- THE REQUEST -
Beginning with the first line of the data below, reproduce every line unchanged, ending with the line that holds "bpy.context.scene.camera = cam".

- COLLECTED MATERIAL -
..............................

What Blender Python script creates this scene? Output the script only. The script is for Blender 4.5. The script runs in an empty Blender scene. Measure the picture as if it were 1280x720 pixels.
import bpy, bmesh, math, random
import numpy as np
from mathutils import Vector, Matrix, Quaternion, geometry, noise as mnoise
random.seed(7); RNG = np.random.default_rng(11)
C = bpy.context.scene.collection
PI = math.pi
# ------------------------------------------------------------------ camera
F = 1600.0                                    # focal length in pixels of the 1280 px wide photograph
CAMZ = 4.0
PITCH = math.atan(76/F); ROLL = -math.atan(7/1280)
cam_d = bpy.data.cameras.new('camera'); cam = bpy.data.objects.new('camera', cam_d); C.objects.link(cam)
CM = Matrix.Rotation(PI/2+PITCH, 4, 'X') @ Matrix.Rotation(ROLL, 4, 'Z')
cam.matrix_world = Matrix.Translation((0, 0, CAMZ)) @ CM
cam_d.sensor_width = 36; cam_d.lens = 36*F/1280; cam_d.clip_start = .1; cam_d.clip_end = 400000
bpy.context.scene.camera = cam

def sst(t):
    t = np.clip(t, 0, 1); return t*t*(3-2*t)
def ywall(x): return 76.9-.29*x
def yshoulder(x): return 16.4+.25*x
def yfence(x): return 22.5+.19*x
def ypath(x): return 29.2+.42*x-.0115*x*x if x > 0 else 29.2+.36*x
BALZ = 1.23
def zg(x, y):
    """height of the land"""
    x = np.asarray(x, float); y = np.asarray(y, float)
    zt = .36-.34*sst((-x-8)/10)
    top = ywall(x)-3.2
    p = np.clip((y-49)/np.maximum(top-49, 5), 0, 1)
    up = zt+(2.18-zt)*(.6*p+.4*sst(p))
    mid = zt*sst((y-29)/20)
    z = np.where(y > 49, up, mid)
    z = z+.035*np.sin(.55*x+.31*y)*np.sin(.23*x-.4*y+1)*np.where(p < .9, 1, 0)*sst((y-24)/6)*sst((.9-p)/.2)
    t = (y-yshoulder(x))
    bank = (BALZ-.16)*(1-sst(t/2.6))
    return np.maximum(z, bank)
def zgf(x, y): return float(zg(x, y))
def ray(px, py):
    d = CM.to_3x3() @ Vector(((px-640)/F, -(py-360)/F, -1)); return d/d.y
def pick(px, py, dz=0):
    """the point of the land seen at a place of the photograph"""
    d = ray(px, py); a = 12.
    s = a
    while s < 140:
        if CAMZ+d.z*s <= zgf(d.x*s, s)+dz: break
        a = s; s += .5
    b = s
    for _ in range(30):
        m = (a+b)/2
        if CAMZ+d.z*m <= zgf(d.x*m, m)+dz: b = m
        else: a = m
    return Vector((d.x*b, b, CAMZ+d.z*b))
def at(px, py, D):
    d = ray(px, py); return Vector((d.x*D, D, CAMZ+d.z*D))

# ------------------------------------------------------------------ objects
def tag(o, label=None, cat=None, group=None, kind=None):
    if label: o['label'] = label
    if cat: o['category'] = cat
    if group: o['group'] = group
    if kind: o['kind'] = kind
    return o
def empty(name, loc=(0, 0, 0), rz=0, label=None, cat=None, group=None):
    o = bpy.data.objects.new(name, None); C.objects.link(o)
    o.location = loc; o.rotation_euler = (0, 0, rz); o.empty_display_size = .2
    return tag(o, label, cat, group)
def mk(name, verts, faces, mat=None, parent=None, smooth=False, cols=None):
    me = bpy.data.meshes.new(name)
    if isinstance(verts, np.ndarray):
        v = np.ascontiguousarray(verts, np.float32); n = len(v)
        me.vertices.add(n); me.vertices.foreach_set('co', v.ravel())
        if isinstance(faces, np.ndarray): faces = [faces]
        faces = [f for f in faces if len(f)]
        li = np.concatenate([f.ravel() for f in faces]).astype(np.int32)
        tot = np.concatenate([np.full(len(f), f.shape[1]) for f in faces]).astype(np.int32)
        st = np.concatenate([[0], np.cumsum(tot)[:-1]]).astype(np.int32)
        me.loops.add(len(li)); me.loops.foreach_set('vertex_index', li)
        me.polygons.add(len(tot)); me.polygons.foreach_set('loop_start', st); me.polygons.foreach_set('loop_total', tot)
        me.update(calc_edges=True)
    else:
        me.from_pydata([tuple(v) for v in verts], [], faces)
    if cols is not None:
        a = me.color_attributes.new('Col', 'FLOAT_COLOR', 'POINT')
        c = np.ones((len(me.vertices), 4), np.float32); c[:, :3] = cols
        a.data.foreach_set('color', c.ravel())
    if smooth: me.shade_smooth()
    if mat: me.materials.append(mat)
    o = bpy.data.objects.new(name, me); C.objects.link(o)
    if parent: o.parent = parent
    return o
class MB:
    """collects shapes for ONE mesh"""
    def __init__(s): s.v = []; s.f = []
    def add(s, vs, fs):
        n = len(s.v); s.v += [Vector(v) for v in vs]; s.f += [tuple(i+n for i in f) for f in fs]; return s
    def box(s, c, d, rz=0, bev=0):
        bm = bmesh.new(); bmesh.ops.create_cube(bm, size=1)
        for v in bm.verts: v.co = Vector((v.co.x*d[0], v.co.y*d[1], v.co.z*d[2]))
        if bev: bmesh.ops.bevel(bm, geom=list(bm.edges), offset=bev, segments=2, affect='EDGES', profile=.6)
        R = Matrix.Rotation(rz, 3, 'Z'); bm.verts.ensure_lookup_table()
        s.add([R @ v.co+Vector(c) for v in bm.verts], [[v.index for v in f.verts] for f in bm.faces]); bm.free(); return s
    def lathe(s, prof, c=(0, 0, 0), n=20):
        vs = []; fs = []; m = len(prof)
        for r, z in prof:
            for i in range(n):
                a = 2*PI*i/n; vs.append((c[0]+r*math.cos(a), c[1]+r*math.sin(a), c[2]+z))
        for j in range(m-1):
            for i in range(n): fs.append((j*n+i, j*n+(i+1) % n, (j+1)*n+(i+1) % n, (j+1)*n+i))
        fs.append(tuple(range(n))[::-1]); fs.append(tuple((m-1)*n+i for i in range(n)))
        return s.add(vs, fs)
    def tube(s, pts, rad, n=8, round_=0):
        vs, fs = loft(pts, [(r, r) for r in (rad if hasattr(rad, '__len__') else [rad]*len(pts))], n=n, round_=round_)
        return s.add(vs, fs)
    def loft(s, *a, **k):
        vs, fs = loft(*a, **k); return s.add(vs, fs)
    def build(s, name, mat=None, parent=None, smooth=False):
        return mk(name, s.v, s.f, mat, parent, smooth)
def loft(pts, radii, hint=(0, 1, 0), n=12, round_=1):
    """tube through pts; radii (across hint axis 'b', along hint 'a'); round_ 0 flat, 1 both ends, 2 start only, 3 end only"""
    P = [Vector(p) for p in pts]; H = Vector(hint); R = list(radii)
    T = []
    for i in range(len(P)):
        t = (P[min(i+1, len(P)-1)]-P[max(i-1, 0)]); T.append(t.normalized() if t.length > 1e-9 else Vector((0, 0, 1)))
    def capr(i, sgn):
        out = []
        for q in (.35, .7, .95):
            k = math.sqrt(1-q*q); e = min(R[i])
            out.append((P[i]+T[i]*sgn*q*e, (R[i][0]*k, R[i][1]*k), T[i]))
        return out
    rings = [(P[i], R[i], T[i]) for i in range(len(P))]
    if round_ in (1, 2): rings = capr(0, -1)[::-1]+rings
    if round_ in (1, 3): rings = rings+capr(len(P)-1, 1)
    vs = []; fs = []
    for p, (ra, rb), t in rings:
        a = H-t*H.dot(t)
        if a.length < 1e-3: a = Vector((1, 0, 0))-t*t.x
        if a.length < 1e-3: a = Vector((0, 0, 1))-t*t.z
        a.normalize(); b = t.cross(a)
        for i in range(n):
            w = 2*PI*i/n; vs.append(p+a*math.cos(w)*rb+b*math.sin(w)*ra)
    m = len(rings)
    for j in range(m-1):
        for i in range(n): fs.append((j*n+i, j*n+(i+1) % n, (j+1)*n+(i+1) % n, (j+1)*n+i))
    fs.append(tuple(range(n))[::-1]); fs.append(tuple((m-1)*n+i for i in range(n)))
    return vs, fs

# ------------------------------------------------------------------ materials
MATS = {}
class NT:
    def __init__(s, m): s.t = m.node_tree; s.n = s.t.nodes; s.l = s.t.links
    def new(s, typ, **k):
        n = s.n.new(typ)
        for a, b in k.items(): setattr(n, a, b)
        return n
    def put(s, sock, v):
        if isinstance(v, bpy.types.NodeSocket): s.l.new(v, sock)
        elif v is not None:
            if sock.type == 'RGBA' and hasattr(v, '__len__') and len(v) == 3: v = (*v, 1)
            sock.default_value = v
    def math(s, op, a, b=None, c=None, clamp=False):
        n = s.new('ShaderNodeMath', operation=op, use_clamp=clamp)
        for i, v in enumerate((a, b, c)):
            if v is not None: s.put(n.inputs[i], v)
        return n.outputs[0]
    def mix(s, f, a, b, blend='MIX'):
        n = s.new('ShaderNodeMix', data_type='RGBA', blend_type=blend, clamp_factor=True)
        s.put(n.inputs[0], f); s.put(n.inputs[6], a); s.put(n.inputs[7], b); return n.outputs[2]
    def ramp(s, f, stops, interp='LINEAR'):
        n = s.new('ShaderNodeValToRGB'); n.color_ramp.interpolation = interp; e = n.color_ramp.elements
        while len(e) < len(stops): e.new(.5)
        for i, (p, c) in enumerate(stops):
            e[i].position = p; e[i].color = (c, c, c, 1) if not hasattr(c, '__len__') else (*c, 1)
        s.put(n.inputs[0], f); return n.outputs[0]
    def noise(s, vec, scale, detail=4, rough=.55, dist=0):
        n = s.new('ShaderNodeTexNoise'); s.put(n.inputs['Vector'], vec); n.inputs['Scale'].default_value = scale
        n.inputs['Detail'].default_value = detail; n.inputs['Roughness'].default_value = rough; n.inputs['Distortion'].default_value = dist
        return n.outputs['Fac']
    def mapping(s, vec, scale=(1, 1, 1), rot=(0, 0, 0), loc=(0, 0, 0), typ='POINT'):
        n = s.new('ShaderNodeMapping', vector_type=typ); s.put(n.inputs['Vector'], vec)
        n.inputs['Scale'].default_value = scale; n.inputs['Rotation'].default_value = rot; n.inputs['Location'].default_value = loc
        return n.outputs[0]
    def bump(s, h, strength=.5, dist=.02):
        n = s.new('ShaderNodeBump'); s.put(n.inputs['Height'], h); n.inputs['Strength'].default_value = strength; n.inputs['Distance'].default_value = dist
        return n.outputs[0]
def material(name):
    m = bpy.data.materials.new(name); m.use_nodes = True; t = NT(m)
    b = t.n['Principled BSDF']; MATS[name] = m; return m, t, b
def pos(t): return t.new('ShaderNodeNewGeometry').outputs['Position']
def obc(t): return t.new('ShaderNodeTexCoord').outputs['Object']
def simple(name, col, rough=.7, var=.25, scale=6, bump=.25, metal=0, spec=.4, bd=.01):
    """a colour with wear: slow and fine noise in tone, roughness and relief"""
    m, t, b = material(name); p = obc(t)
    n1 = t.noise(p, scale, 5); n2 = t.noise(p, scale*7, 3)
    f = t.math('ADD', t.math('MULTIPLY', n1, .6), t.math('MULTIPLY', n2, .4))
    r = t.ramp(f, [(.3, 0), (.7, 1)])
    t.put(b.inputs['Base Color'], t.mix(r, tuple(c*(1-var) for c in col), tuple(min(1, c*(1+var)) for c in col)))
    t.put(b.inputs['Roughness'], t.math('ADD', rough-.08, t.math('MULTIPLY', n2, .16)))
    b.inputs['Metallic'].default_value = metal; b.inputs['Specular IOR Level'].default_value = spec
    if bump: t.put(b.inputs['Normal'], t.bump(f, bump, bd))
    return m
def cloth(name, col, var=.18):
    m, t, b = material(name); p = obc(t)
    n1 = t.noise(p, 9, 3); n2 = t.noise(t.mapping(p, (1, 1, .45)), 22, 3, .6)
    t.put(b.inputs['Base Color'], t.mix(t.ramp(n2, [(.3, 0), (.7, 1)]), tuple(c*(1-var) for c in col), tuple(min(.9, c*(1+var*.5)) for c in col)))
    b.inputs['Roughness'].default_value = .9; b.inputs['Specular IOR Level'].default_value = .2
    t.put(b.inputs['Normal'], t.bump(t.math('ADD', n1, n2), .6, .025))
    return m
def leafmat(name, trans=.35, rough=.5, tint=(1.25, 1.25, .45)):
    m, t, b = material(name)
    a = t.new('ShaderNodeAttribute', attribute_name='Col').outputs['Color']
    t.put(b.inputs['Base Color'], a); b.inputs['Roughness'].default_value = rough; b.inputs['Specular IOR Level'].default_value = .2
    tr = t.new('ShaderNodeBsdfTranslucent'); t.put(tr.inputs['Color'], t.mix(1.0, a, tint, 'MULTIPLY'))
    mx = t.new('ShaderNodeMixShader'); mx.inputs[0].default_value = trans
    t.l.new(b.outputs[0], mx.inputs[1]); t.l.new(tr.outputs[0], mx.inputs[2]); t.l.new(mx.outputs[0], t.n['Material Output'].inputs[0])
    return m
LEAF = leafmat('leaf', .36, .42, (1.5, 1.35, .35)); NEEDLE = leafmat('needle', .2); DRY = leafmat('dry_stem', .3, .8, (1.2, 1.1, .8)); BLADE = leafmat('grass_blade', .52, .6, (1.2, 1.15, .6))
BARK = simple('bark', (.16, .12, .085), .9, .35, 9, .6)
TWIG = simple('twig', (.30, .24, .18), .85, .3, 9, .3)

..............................

- FULL SOLUTION -
What Blender Python script creates this scene? Output the script only. The script is for Blender 4.5. The script runs in an empty Blender scene. Measure the picture as if it were 1280x720 pixels.
import bpy, bmesh, math, random
import numpy as np
from mathutils import Vector, Matrix, Quaternion, geometry, noise as mnoise
random.seed(7); RNG = np.random.default_rng(11)
C = bpy.context.scene.collection
PI = math.pi
# ------------------------------------------------------------------ camera
F = 1600.0                                    # focal length in pixels of the 1280 px wide photograph
CAMZ = 4.0
PITCH = math.atan(76/F); ROLL = -math.atan(7/1280)
cam_d = bpy.data.cameras.new('camera'); cam = bpy.data.objects.new('camera', cam_d); C.objects.link(cam)
CM = Matrix.Rotation(PI/2+PITCH, 4, 'X') @ Matrix.Rotation(ROLL, 4, 'Z')
cam.matrix_world = Matrix.Translation((0, 0, CAMZ)) @ CM
cam_d.sensor_width = 36; cam_d.lens = 36*F/1280; cam_d.clip_start = .1; cam_d.clip_end = 400000
bpy.context.scene.camera = cam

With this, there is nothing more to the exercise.